A: My strength is my butt glue. Working in news gave me the discipline to keep my butt in the chair until the work is done. My biggest weakness is I lack the patience to properly describe the environment in my first drafts. Which is funny, considering that so many of my stories are eco horror. In first drafts, I write sentences like “the big green tree” and “that gray rock.” Then I go back and think how to make it more interesting. Those revisions are mentally taxing, but in the end, very rewarding.

Q: Who is on your radar as someone you’d love to work with?

A: I enjoy working with my talented cover designer and brilliant editor, but to be perfectly honest, I’d never collaborate with another author. It’s just my personality type. I can’t imagine inflicting my process on someone else or putting up with theirs. To borrow a line from Pee Wee’s Big Adventure, “I’m a loner, Dottie.”

Q: At some point in our lives, we’ve all heard the negative comments: “You’re not good enough.” “You’ll never make it.” “This is the worst thing I’ve ever seen.” “You don’t belong.” How do you move forward when faced with negativity?

A: It used to hold me back. I loved my dad, but he had a traumatic upbringing, and he was a very negative guy. I heard a lot of “who do you think you are?” growing up when I exerted myself. It took many years to get past that. Working in the news business gave me confidence. Eventually, I stopped caring about what anyone else said. I don’t have time for negativity, online or in real life. It eats up too much precious energy and there’s only so much to go around.

Q: What advice would you give to women who are wanting to write, especially if it’s something others might perceive as “outside of the norm”?
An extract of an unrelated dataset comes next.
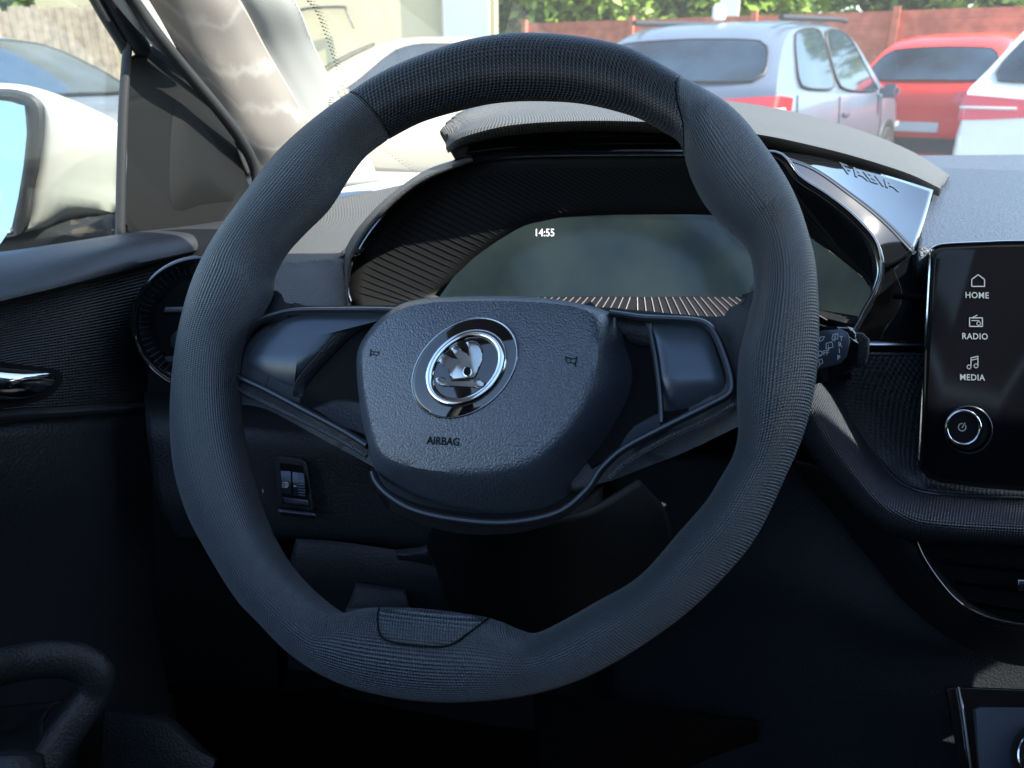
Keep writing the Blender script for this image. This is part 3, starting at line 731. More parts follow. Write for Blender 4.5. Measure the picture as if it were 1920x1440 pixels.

A: Respect the desire to write. Carve out the time to do it, even if it’s thirty minutes a day. If you wrote 250 words a day for 300 days, you’d have a 75,000-word first draft. You can do this! That said, if you can’t because life is crushing you from all sides, don’t let that get you down. It happened to me. For years, I had the responsibility of ailing parents and children, and I simply couldn’t do it. Your time will come. You just may need to wait until some of life’s pressures have lifted. Some people start writing later in their lives, like me, and I’m here to normalize that! As for writing “outside of the norm,” I say write whatever the hell you want. There are probably readers out there just looking for the sort of story only you can write.

Coming April 25th is Debra’s next release and the newest installment in the ‘a Dark Earth Rising’ series: The Spore Queen. Radio reporter Maria Hart has disappeared in a vast forest. Her parents set out to find her and make the shocking discovery of a new fungus. Deeper into the woods, they discover a terrifying, mind-bending force….the Spore Queen. This is Debra’s first venture into fungal and psychological horror, and I’m really looking forward to the direction she takes this!

Debra has read a lot of great books this year, but the one that stood out the most was Eynhallow by Tim McGregor. “It has all the stuff I love: a remote, windswept island, a strong, quirky woman as the main character, and a mystery involving the arrival of a brooding stranger named Dr. Frankenstein.”